The three combining rules
Once you know the chance of each event, basic probability rules let you combine them. The chance that both A and B happen is the product of their individual chances — but only when the events are independent. The chance that at least one happens adds the two probabilities and then subtracts the overlap, so the shared outcome is not counted twice. The chance that A does not happen is simply one minus the chance that it does.
The chart lines these results up next to the inputs so you can see how "and" is always the smallest, "or" the largest, and the complement mirrors P(A).
Why "or" subtracts the overlap
If you just added P(A) and P(B), any outcome where both occur would be tallied in each term, double-counting it. The product P(A)·P(B) is exactly that overlap for independent events, so subtracting it once gives the correct "at least one" probability.
- P(A and B) can never exceed either input on its own.
- P(A or B) can never exceed 1, and equals P(A) + P(B) only when the events cannot both happen.
- P(not A) and P(A) always sum to exactly 1.
When the independence assumption breaks
These formulas assume the two events do not influence each other.
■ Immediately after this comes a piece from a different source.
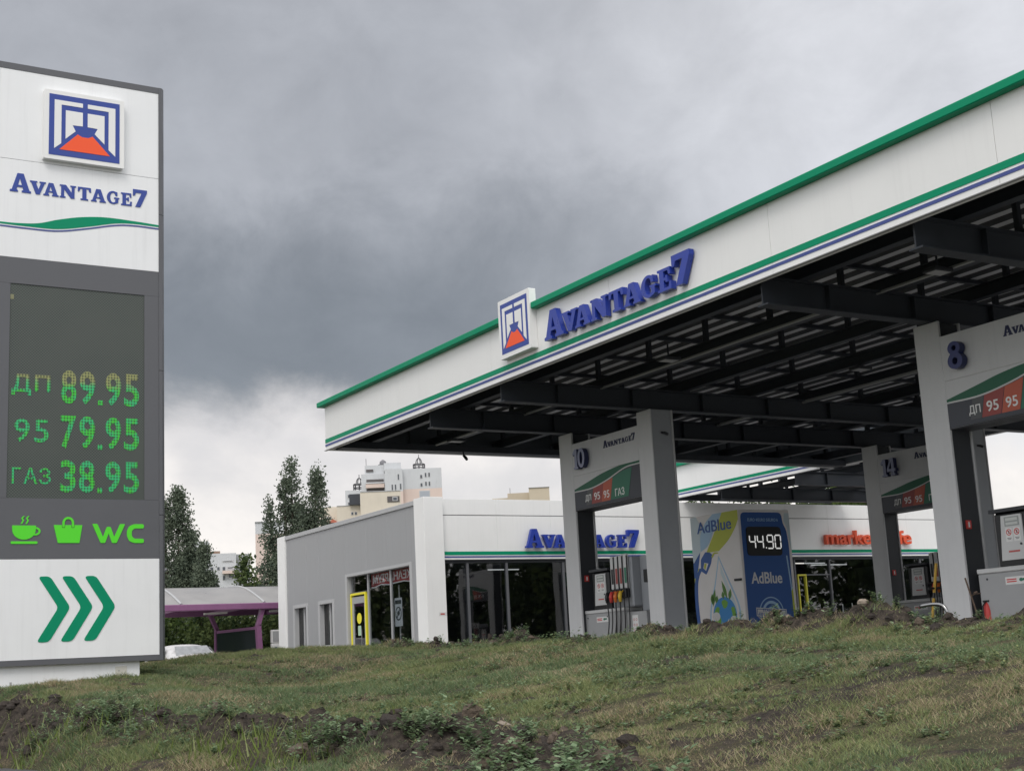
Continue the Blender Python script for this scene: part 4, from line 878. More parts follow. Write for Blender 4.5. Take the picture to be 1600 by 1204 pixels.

That holds for separate coin flips or dice rolls, but not for events that are linked — drawing two cards without replacement, or weather on consecutive days. When events are dependent you need conditional probability, where P(A and B) = P(A)·P(B given A).
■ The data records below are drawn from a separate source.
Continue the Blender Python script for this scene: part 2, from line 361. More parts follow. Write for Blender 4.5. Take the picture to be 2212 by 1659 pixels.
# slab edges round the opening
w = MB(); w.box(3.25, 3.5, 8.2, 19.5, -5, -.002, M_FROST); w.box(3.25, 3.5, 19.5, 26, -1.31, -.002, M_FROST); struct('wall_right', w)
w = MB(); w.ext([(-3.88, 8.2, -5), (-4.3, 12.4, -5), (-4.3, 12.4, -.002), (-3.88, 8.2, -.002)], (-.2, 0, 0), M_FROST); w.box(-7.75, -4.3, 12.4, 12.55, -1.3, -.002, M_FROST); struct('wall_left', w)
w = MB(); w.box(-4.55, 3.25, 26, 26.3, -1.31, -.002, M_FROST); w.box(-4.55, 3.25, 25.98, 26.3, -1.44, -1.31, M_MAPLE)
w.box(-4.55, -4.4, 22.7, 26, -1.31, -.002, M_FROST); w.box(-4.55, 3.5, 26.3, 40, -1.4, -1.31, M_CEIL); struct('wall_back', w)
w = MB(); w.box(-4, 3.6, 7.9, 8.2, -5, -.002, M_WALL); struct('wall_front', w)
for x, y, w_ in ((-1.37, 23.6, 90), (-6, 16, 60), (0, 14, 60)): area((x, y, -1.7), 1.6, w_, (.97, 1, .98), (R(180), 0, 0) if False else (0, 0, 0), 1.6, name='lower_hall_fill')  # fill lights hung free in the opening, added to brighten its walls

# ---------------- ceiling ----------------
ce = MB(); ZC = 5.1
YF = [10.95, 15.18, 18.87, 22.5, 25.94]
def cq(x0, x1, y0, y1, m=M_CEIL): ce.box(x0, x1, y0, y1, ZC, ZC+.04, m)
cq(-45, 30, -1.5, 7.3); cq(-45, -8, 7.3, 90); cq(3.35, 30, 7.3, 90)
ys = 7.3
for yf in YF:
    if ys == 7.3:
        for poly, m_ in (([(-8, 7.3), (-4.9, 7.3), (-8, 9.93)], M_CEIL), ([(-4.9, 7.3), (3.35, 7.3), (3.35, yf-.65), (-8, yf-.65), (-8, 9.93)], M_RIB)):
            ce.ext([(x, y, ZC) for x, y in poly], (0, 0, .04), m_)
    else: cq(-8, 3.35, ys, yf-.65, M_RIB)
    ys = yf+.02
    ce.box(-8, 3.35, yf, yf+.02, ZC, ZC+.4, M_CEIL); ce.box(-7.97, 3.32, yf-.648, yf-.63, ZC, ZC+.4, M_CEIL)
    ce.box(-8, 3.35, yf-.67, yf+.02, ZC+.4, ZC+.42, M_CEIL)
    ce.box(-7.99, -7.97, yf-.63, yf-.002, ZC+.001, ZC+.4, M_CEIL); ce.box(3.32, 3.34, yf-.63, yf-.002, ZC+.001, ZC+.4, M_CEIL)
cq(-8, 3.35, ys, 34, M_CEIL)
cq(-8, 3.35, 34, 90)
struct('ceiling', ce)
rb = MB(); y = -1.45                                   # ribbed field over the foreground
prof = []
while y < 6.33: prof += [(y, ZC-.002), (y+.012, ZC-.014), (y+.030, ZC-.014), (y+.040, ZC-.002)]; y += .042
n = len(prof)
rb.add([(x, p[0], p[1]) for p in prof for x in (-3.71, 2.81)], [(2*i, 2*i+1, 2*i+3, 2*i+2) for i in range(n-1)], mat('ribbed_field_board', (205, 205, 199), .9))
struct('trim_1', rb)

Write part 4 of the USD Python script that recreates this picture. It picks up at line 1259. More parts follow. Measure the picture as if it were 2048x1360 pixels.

Before trusting the "and" result, ask whether knowing the outcome of one event would change your estimate of the other. If it would, the multiplication rule used here does not apply.
Formula
P(A and B) = P(A)·P(B); P(A or B) = P(A) + P(B) − P(A)·P(B); P(not A) = 1 − P(A)Frequently asked questions
- What does "independent events" mean?
- Two events are independent when the outcome of one does not affect the other. The multiplication rule P(A and B) = P(A)·P(B) only holds in that case.